▸ Directions for this task: Repeat the material below word for word and leave out all pictures.

/---

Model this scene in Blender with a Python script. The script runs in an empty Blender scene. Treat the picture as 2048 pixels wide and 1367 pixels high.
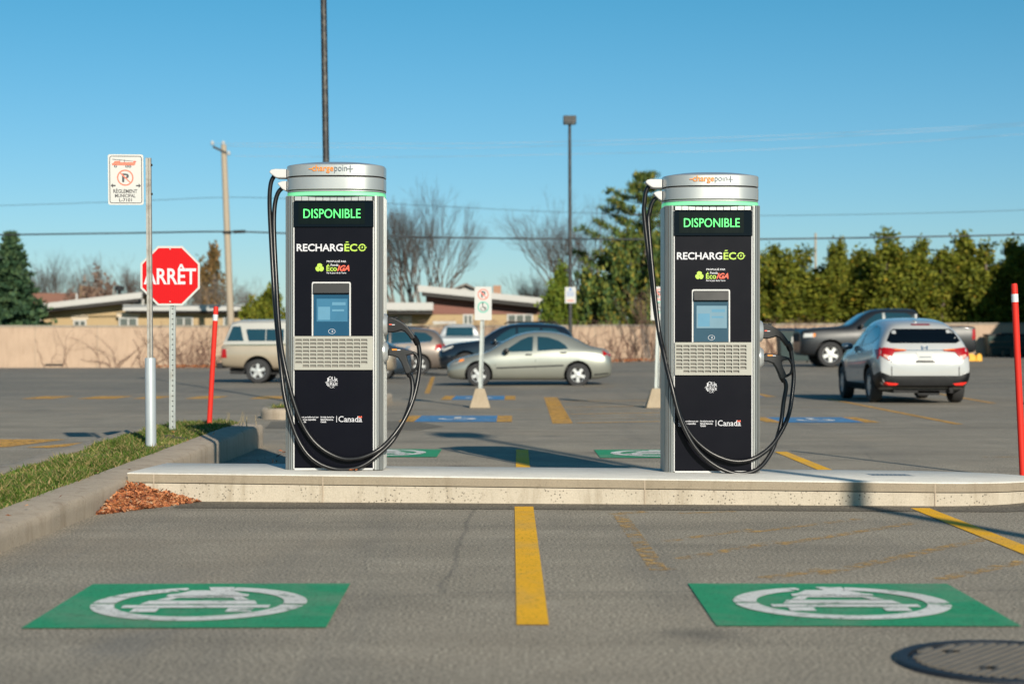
import bpy, bmesh, math, random
import numpy as np
from mathutils import Vector, Matrix, geometry
from mathutils.bvhtree import BVHTree
R = math.radians
random.seed(7); rng = np.random.default_rng(7)
S = bpy.context.scene; COL = S.collection

# ------------------------------------------------------------------ camera, sky, sun, exposure
F, CZ, HY = 3400.0, 1.08, 690.0            # focal length in photo pixels, eye height, horizon row
cam = bpy.data.cameras.new('camera'); camo = bpy.data.objects.new('camera', cam); COL.objects.link(camo)
camo.location = (0, 0, CZ); camo.rotation_euler = (R(90), 0, 0)
cam.sensor_width = 36; cam.lens = F / 2048 * 36; cam.shift_y = (HY - 683.5) / 2048
cam.clip_start = .1; cam.clip_end = 4000
cam.dof.use_dof = True; cam.dof.focus_distance = 12.2; cam.dof.aperture_fstop = 2.4
S.camera = camo
SUN_AZ, SUN_EL = 18.0, 22.0
W = bpy.data.worlds.new('World'); S.world = W; W.use_nodes = True
nt = W.node_tree; bg = nt.nodes['Background']
sky = nt.nodes.new('ShaderNodeTexSky'); sky.sky_type = 'NISHITA'; sky.sun_disc = False
sky.sun_elevation = R(SUN_EL); sky.sun_rotation = R(180 - SUN_AZ)
sky.air_density = 1.0; sky.dust_density = .3; sky.ozone_density = 1.6
tint = nt.nodes.new('ShaderNodeMix'); tint.data_type = 'RGBA'; tint.blend_type = 'MULTIPLY'
tint.inputs[0].default_value = 1
tcw = nt.nodes.new('ShaderNodeTexCoord'); sepw = nt.nodes.new('ShaderNodeSeparateXYZ'); nt.links.new(tcw.outputs['Generated'], sepw.inputs[0])
rpw = nt.nodes.new('ShaderNodeValToRGB'); rpw.color_ramp.elements[0].color = (.62, .785, 1.04, 1); rpw.color_ramp.elements[1].color = (.25, .77, .93, 1); rpw.color_ramp.elements[1].position = .22
nt.links.new(sepw.outputs[2], rpw.inputs[0]); nt.links.new(rpw.outputs[0], tint.inputs[7])      # deep teal blue, paler near the horizon, all the way round
nt.links.new(sky.outputs[0], tint.inputs[6]); nt.links.new(tint.outputs[2], bg.inputs[0])
bg.inputs[1].default_value = .074
sl = bpy.data.lights.new('sun', 'SUN'); sl.energy = 4.6; sl.angle = R(.53); sl.color = (1, .915, .77)
so = bpy.data.objects.new('sun', sl); COL.objects.link(so)
a, e = R(SUN_AZ), R(SUN_EL)
SUNV = Vector((math.sin(a) * math.cos(e), -math.cos(a) * math.cos(e), math.sin(e)))
so.rotation_euler = (-SUNV).to_track_quat('-Z', 'Y').to_euler(); so.location = SUNV * 60
S.view_settings.view_transform = 'Standard'; S.view_settings.look = 'None'
S.view_settings.exposure = .42; S.view_settings.gamma = 1; S.view_settings.use_curve_mapping = False
S.render.engine = 'CYCLES'; S.cycles.max_bounces = 6; S.cycles.use_denoising = True

# ------------------------------------------------------------------ helpers
def sm(t, a, b):
    t = min(1, max(0, (t - a) / (b - a))); return t * t * (3 - 2 * t)
def gz(x, y):                                # the lot climbs a little towards its far right corner
    return sm(y, 38, 60) * (.38 * sm(x, -6, 11) + .14 * sm(x, 11, 24))
def P(px, py, Y): return Vector(((px - 1024) / F * Y, Y, CZ - (py - HY) / F * Y))
def PX(px, Y): return (px - 1024) / F * Y
def PZ(py, Y): return CZ - (py - HY) / F * Y
def G(px, py, h=0):                          # a point of the flat ground (or of a top at height h)
    Y = (CZ - h) * F / (py - HY); return ((px - 1024) / F * Y, Y)

class MB:
    def __init__(s): s.v = []; s.f = []; s.mi = []
    def add(s, vs, fs, mi=0):
        n = len(s.v); s.v += [tuple(v) for v in vs]; s.f += [[i + n for i in f] for f in fs]; s.mi += [mi] * len(fs); return s
    def box(s, x0, x1, y0, y1, z0, z1, mi=0, M=None):
        vs = [Vector((x, y, z)) for z in (z0, z1) for y in (y0, y1) for x in (x0, x1)]
        if M: vs = [M @ v for v in vs]
        return s.add(vs, [(0, 2, 3, 1), (4, 5, 7, 6), (0, 1, 5, 4), (2, 6, 7, 3), (0, 4, 6, 2), (1, 3, 7, 5)], mi)
    def prism(s, poly, a0, a1, ax='y', mi=0):
        f = {'y': lambda u, v, a: (u, a, v), 'x': lambda u, v, a: (a, u, v), 'z': lambda u, v, a: (u, v, a)}[ax]
        n = len(poly); vs = [f(u, v, a0) for u, v in poly] + [f(u, v, a1) for u, v in poly]
        return s.add(vs, [list(range(n))[::-1], list(range(n, 2 * n))] + [(i, (i + 1) % n, n + (i + 1) % n, n + i) for i in range(n)], mi)
    def tube(s, pts, r, n=8, mi=0, cap=True):
        pts = [Vector(p) for p in pts]; m = len(pts); rs = r if isinstance(r, (list, tuple)) else [r] * m
        up = None; vs = []
        for i, p in enumerate(pts):
            t = (pts[min(i + 1, m - 1)] - pts[max(i - 1, 0)]).normalized()
            if up is None: up = t.orthogonal().normalized()
            up = (up - t * up.dot(t)); up = up.normalized() if up.length > 1e-6 else t.orthogonal().normalized()
            b = t.cross(up)
            for k in range(n):
                a = 2 * math.pi * k / n; vs.append(p + (up * math.cos(a) + b * math.sin(a)) * rs[i])
        fs = [(i * n + k, i * n + (k + 1) % n, (i + 1) * n + (k + 1) % n, (i + 1) * n + k) for i in range(m - 1) for k in range(n)]
        if cap: fs += [list(range(n))[::-1], list(range((m - 1) * n, m * n))]
        return s.add(vs, fs, mi)
    def lathe(s, prof, n=24, M=None, mi=0, sx=1, sy=1, closed=False):
        vs = []; m = len(prof)
        for r, z in prof:
            for k in range(n):
                a = 2 * math.pi * k / n; v = Vector((r * math.cos(a) * sx, r * math.sin(a) * sy, z)); vs.append(M @ v if M else v)
        fs = [(i * n + k, i * n + (k + 1) % n, (i + 1) * n + (k + 1) % n, (i + 1) * n + k) for i in range(m - 1) for k in range(n)]
        if closed: fs += [((m - 1) * n + k, (m - 1) * n + (k + 1) % n, (k + 1) % n, k) for k in range(n)]
        else: fs += [list(range(n))[::-1], list(range((m - 1) * n, m * n))]
        return s.add(vs, fs, mi)
    def loft(s, rings, mi=0):
        n = len(rings[0]); m = len(rings); vs = [p for r in rings for p in r]
        fs = [(i * n + k, i * n + (k + 1) % n, (i + 1) * n + (k + 1) % n, (i + 1) * n + k) for i in range(m - 1) for k in range(n)]
        return s.add(vs, fs + [list(range(n))[::-1], list(range((m - 1) * n, m * n))], mi)
    def build(s, name, mat, parent=None, smooth=None, bevel=0, loc=None, norm=True):
        me = bpy.data.meshes.new(name); me.from_pydata(s.v, [], s.f)
        for m in (mat if isinstance(mat, (list, tuple)) else [mat]): me.materials.append(m)
        if any(s.mi): me.polygons.foreach_set('material_index', s.mi)
        if norm:
            bm = bmesh.new(); bm.from_mesh(me); bmesh.ops.recalc_face_normals(bm, faces=bm.faces); bm.to_mesh(me); bm.free()
        if smooth is not None:
            me.polygons.foreach_set('use_smooth', [True] * len(me.polygons)); me.set_sharp_from_angle(angle=R(smooth))
        me.update()
        return link(name, me, parent, bevel, loc)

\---

▸ Result of the exercise:
Model this scene in Blender with a Python script. The script runs in an empty Blender scene. Treat the picture as 2048 pixels wide and 1367 pixels high.
import bpy, bmesh, math, random
import numpy as np
from mathutils import Vector, Matrix, geometry
from mathutils.bvhtree import BVHTree
R = math.radians
random.seed(7); rng = np.random.default_rng(7)
S = bpy.context.scene; COL = S.collection

# ------------------------------------------------------------------ camera, sky, sun, exposure
F, CZ, HY = 3400.0, 1.08, 690.0            # focal length in photo pixels, eye height, horizon row
cam = bpy.data.cameras.new('camera'); camo = bpy.data.objects.new('camera', cam); COL.objects.link(camo)
camo.location = (0, 0, CZ); camo.rotation_euler = (R(90), 0, 0)
cam.sensor_width = 36; cam.lens = F / 2048 * 36; cam.shift_y = (HY - 683.5) / 2048
cam.clip_start = .1; cam.clip_end = 4000
cam.dof.use_dof = True; cam.dof.focus_distance = 12.2; cam.dof.aperture_fstop = 2.4
S.camera = camo
SUN_AZ, SUN_EL = 18.0, 22.0
W = bpy.data.worlds.new('World'); S.world = W; W.use_nodes = True
nt = W.node_tree; bg = nt.nodes['Background']
sky = nt.nodes.new('ShaderNodeTexSky'); sky.sky_type = 'NISHITA'; sky.sun_disc = False
sky.sun_elevation = R(SUN_EL); sky.sun_rotation = R(180 - SUN_AZ)
sky.air_density = 1.0; sky.dust_density = .3; sky.ozone_density = 1.6
tint = nt.nodes.new('ShaderNodeMix'); tint.data_type = 'RGBA'; tint.blend_type = 'MULTIPLY'
tint.inputs[0].default_value = 1
tcw = nt.nodes.new('ShaderNodeTexCoord'); sepw = nt.nodes.new('ShaderNodeSeparateXYZ'); nt.links.new(tcw.outputs['Generated'], sepw.inputs[0])
rpw = nt.nodes.new('ShaderNodeValToRGB'); rpw.color_ramp.elements[0].color = (.62, .785, 1.04, 1); rpw.color_ramp.elements[1].color = (.25, .77, .93, 1); rpw.color_ramp.elements[1].position = .22
nt.links.new(sepw.outputs[2], rpw.inputs[0]); nt.links.new(rpw.outputs[0], tint.inputs[7])      # deep teal blue, paler near the horizon, all the way round
nt.links.new(sky.outputs[0], tint.inputs[6]); nt.links.new(tint.outputs[2], bg.inputs[0])
bg.inputs[1].default_value = .074
sl = bpy.data.lights.new('sun', 'SUN'); sl.energy = 4.6; sl.angle = R(.53); sl.color = (1, .915, .77)
so = bpy.data.objects.new('sun', sl); COL.objects.link(so)
a, e = R(SUN_AZ), R(SUN_EL)
SUNV = Vector((math.sin(a) * math.cos(e), -math.cos(a) * math.cos(e), math.sin(e)))
so.rotation_euler = (-SUNV).to_track_quat('-Z', 'Y').to_euler(); so.location = SUNV * 60
S.view_settings.view_transform = 'Standard'; S.view_settings.look = 'None'
S.view_settings.exposure = .42; S.view_settings.gamma = 1; S.view_settings.use_curve_mapping = False
S.render.engine = 'CYCLES'; S.cycles.max_bounces = 6; S.cycles.use_denoising = True

# ------------------------------------------------------------------ helpers
def sm(t, a, b):
    t = min(1, max(0, (t - a) / (b - a))); return t * t * (3 - 2 * t)
def gz(x, y):                                # the lot climbs a little towards its far right corner
    return sm(y, 38, 60) * (.38 * sm(x, -6, 11) + .14 * sm(x, 11, 24))
def P(px, py, Y): return Vector(((px - 1024) / F * Y, Y, CZ - (py - HY) / F * Y))
def PX(px, Y): return (px - 1024) / F * Y
def PZ(py, Y): return CZ - (py - HY) / F * Y
def G(px, py, h=0):                          # a point of the flat ground (or of a top at height h)
    Y = (CZ - h) * F / (py - HY); return ((px - 1024) / F * Y, Y)

class MB:
    def __init__(s): s.v = []; s.f = []; s.mi = []
    def add(s, vs, fs, mi=0):
        n = len(s.v); s.v += [tuple(v) for v in vs]; s.f += [[i + n for i in f] for f in fs]; s.mi += [mi] * len(fs); return s
    def box(s, x0, x1, y0, y1, z0, z1, mi=0, M=None):
        vs = [Vector((x, y, z)) for z in (z0, z1) for y in (y0, y1) for x in (x0, x1)]
        if M: vs = [M @ v for v in vs]
        return s.add(vs, [(0, 2, 3, 1), (4, 5, 7, 6), (0, 1, 5, 4), (2, 6, 7, 3), (0, 4, 6, 2), (1, 3, 7, 5)], mi)
    def prism(s, poly, a0, a1, ax='y', mi=0):
        f = {'y': lambda u, v, a: (u, a, v), 'x': lambda u, v, a: (a, u, v), 'z': lambda u, v, a: (u, v, a)}[ax]
        n = len(poly); vs = [f(u, v, a0) for u, v in poly] + [f(u, v, a1) for u, v in poly]
        return s.add(vs, [list(range(n))[::-1], list(range(n, 2 * n))] + [(i, (i + 1) % n, n + (i + 1) % n, n + i) for i in range(n)], mi)
    def tube(s, pts, r, n=8, mi=0, cap=True):
        pts = [Vector(p) for p in pts]; m = len(pts); rs = r if isinstance(r, (list, tuple)) else [r] * m
        up = None; vs = []
        for i, p in enumerate(pts):
            t = (pts[min(i + 1, m - 1)] - pts[max(i - 1, 0)]).normalized()
            if up is None: up = t.orthogonal().normalized()
            up = (up - t * up.dot(t)); up = up.normalized() if up.length > 1e-6 else t.orthogonal().normalized()
            b = t.cross(up)
            for k in range(n):
                a = 2 * math.pi * k / n; vs.append(p + (up * math.cos(a) + b * math.sin(a)) * rs[i])
        fs = [(i * n + k, i * n + (k + 1) % n, (i + 1) * n + (k + 1) % n, (i + 1) * n + k) for i in range(m - 1) for k in range(n)]
        if cap: fs += [list(range(n))[::-1], list(range((m - 1) * n, m * n))]
        return s.add(vs, fs, mi)
    def lathe(s, prof, n=24, M=None, mi=0, sx=1, sy=1, closed=False):
        vs = []; m = len(prof)
        for r, z in prof:
            for k in range(n):
                a = 2 * math.pi * k / n; v = Vector((r * math.cos(a) * sx, r * math.sin(a) * sy, z)); vs.append(M @ v if M else v)
        fs = [(i * n + k, i * n + (k + 1) % n, (i + 1) * n + (k + 1) % n, (i + 1) * n + k) for i in range(m - 1) for k in range(n)]
        if closed: fs += [((m - 1) * n + k, (m - 1) * n + (k + 1) % n, (k + 1) % n, k) for k in range(n)]
        else: fs += [list(range(n))[::-1], list(range((m - 1) * n, m * n))]
        return s.add(vs, fs, mi)
    def loft(s, rings, mi=0):
        n = len(rings[0]); m = len(rings); vs = [p for r in rings for p in r]
        fs = [(i * n + k, i * n + (k + 1) % n, (i + 1) * n + (k + 1) % n, (i + 1) * n + k) for i in range(m - 1) for k in range(n)]
        return s.add(vs, fs + [list(range(n))[::-1], list(range((m - 1) * n, m * n))], mi)
    def build(s, name, mat, parent=None, smooth=None, bevel=0, loc=None, norm=True):
        me = bpy.data.meshes.new(name); me.from_pydata(s.v, [], s.f)
        for m in (mat if isinstance(mat, (list, tuple)) else [mat]): me.materials.append(m)
        if any(s.mi): me.polygons.foreach_set('material_index', s.mi)
        if norm:
            bm = bmesh.new(); bm.from_mesh(me); bmesh.ops.recalc_face_normals(bm, faces=bm.faces); bm.to_mesh(me); bm.free()
        if smooth is not None:
            me.polygons.foreach_set('use_smooth', [True] * len(me.polygons)); me.set_sharp_from_angle(angle=R(smooth))
        me.update()
        return link(name, me, parent, bevel, loc)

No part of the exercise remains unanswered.